Le donne, dunque, né negli Stati Uniti né in Italia hanno voglia di delegare la cura e l’educazione dei propri figli, ma non per questo vogliono rinunciare alla propria carriera. “Quelle che scelgono di diventare madri" ribadisce la Fedeli "vogliono occuparsi dei propri figli. Questo mi sembra naturale. Allo stesso tempo, però, credo sia altrettanto naturale e giusto, che non siano messe nella condizione di dover scegliere tra figli e carriera”.
“Tre figli e un lavoro impegnativo? E’ faticoso certo" dice Stephanie "spesso, sono stanca, molto stanca e so che avrei bisogno, che so, di andare dal dentista. O di trascorrere più tempo con mio marito che mi manca e che, a volte, incrocio solo di sfuggita per casa. Eppure non rinuncerei a nulla di ciò che ho e so che fra qualche anno, i bambini saranno cresciuti e cominceranno ad essere più indipendenti e io avrò piu tempo. E allora provo semplicemente a godermi ogni istante di tutto ciò che faccio”.
Una maggiore presenza delle donne in politica e nei posti chiave servirebbe a migliorare le cose e a favorire una trasformazione che è anche, soprattutto, culturale. “Il capitale femminile è il capitale inespresso su cui possiamo fondare il rilancio dell’Italia e dell'Europa" sottolinea la Fedeli "in termini di crescita economica e di qualità dello sviluppo. E il capitale femminile, proprio perché le donne in Italia sono ancora troppo discriminate e in difficoltà, è il più dirompente capitale di cambiamento che abbiamo. Basti guardare lo straordinario risultato che le donne hanno ottenuto, grazie alla tripla preferenza di genere, nelle ultime elezioni per il parlamento Europeo.

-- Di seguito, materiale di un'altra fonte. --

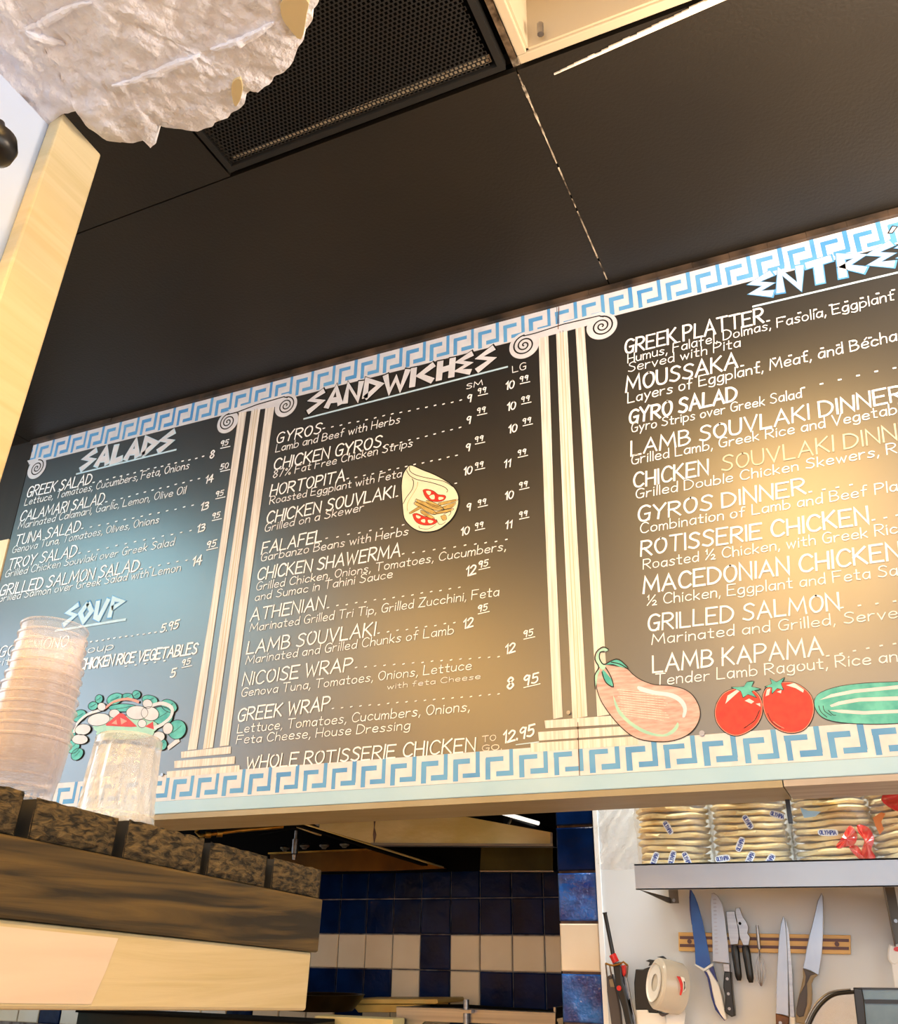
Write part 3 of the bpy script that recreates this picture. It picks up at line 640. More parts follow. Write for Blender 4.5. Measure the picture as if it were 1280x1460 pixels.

Il Partito Democratico ha puntato su di esse e gli elettori hanno premiato questa volontà di ricambio di classe dirigente”.
“Mi auguro fortemente che Hillary Clinton corra per la presidenza" dice la Ruhle "perché questo cambierebbe molto la “percezione” verso le donne. Voglio che i miei figli crescano, sebbene a New York sia già molto più semplice da questo punto di vista, in una società multietnica e senza barriere di sesso o religione”.